The head of the League Manager’s Association, Richard Bevan, recently said the transfer window system should be scrapped as “it doesn’t create stability, it doesn’t create a level playing field.” It’s a viewpoint which appears to be shared across the English Premier and Football Leagues and is backed up by simply observing the incredible circus that was the closing hours of yesterday’s January window. However for the fans, it can provide a second ‘start of the season’ feeling, when all mistakes can be erased with just one new record signing. It is a bank holiday in the middle of winter, which should be celebrated with feasts and the burning of ex-star shirts.

For Sky Sports News it is a combination of Black Friday and Christmas. For a day they become the centre of the football world in England, as their army of round-faced, pale men, hang around empty parking lots hoping to get a glimpse of a tinted-windowed sports car, which can be breathlessly reported as “something possibly happening”. Half the time they appear to have just arrived at some different empty parking lot, desperately trying to work out which one from the local dialect, while Jim White barks orders into their ear.

If they are lucky enough to be stationed at one of the clubs who “possibly does something”, a nation hangs off their every word as they stand, pantomime like (they’re behind you!), in front of a growing mob that cheers the slightest mention of their club and any player who may, or may not, turn up there.

There’s also the roaming armchair pundit who takes this day of days to finally summon the courage, visit his local ground and get his opinion on the latest happenings, on air:
“What do you think of the news that Tuncay is leaving?”
“Well, you know, I wish ‘im the best. What can you do?”
What indeed.

Bryan Swanson is back in the studio, giddily adding up the day’s net spend, as though it will all be emptied into an Olympic-sized pool for him to crawl through. In another corner, Tony Cascarino keeps coming back to the mantra “big men, up top”, perhaps channeling messages from The Other Side (or Wolverhampton). Next to him Iain Dowie appears frozen in an acute moment of self-awareness that he no longer manages football teams, just commentates on rumours that some of them might buy, or sell players.

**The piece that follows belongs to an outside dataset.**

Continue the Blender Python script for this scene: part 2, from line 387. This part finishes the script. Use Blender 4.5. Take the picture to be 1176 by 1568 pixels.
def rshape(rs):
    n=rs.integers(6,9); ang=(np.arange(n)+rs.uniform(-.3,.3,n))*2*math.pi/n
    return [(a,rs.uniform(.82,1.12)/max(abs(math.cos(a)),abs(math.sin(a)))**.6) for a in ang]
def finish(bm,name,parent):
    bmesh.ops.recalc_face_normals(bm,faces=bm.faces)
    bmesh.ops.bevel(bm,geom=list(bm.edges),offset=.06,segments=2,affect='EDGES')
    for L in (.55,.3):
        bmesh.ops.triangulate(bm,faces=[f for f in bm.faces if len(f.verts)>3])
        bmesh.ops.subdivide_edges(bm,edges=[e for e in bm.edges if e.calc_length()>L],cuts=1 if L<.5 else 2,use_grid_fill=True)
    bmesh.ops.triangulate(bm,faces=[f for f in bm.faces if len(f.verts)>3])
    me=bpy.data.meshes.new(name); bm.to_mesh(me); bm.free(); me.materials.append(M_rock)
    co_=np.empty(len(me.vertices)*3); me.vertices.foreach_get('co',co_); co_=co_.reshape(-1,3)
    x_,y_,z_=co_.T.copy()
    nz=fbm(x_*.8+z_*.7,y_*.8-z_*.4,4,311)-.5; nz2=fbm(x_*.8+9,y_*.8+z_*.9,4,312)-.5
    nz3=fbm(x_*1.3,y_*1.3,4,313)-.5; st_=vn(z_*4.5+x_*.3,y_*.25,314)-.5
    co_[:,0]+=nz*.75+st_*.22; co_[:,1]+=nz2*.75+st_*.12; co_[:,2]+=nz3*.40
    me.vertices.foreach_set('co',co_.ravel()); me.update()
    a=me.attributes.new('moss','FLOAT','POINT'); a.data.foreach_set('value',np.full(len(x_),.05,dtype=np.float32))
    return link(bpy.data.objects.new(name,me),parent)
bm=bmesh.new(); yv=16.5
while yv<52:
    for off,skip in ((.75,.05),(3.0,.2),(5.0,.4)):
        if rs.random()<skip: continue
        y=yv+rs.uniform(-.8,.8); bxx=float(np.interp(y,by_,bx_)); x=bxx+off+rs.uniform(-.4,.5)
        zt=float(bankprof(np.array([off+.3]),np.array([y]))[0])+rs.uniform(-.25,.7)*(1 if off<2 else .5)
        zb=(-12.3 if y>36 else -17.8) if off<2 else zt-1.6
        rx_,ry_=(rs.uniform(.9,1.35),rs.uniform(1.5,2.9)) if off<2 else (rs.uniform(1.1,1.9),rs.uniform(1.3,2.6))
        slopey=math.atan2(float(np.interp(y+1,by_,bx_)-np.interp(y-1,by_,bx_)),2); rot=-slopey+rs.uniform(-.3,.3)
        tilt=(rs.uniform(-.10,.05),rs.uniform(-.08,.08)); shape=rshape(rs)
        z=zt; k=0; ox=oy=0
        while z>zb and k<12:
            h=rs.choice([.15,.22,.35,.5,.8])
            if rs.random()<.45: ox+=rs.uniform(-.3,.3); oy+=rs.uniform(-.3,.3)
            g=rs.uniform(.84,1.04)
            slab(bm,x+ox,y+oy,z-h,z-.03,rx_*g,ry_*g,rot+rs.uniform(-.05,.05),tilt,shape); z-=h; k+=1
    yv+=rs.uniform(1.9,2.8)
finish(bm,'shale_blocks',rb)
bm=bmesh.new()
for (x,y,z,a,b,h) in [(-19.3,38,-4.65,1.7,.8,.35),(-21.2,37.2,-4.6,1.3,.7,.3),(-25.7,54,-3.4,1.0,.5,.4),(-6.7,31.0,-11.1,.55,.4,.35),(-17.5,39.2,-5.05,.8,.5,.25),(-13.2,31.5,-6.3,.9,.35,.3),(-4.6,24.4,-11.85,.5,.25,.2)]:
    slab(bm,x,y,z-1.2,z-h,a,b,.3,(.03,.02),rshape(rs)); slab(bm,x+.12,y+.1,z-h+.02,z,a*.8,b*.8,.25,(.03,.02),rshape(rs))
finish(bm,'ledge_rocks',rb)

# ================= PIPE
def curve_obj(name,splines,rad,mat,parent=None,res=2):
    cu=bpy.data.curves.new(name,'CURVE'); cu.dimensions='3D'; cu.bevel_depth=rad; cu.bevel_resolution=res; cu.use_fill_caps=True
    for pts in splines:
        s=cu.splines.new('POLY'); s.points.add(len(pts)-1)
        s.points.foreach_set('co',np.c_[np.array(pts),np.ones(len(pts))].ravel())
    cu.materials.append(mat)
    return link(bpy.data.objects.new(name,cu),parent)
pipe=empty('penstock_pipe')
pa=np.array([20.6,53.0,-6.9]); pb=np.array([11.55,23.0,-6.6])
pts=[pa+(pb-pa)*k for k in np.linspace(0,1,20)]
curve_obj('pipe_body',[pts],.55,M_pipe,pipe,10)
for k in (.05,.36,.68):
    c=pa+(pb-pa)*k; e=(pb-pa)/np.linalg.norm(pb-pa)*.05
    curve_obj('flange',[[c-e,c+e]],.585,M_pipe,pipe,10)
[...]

Transfer deadline day is a celebration of the hype and speculation that is such an engrained part of modern-day English football. It truly is the end of the holiday season, after which fans can reflect on whether their club has been naughty or nice. A time to regain hope in a disappointing season, or wonder if they kept the receipt for Andy Reid. As unstable and damaging as it may be for the majority of clubs and managers, the transfer deadline day is one last extravagance purely for the fans. Tomorrow we resolve to go on a diet, until the next one.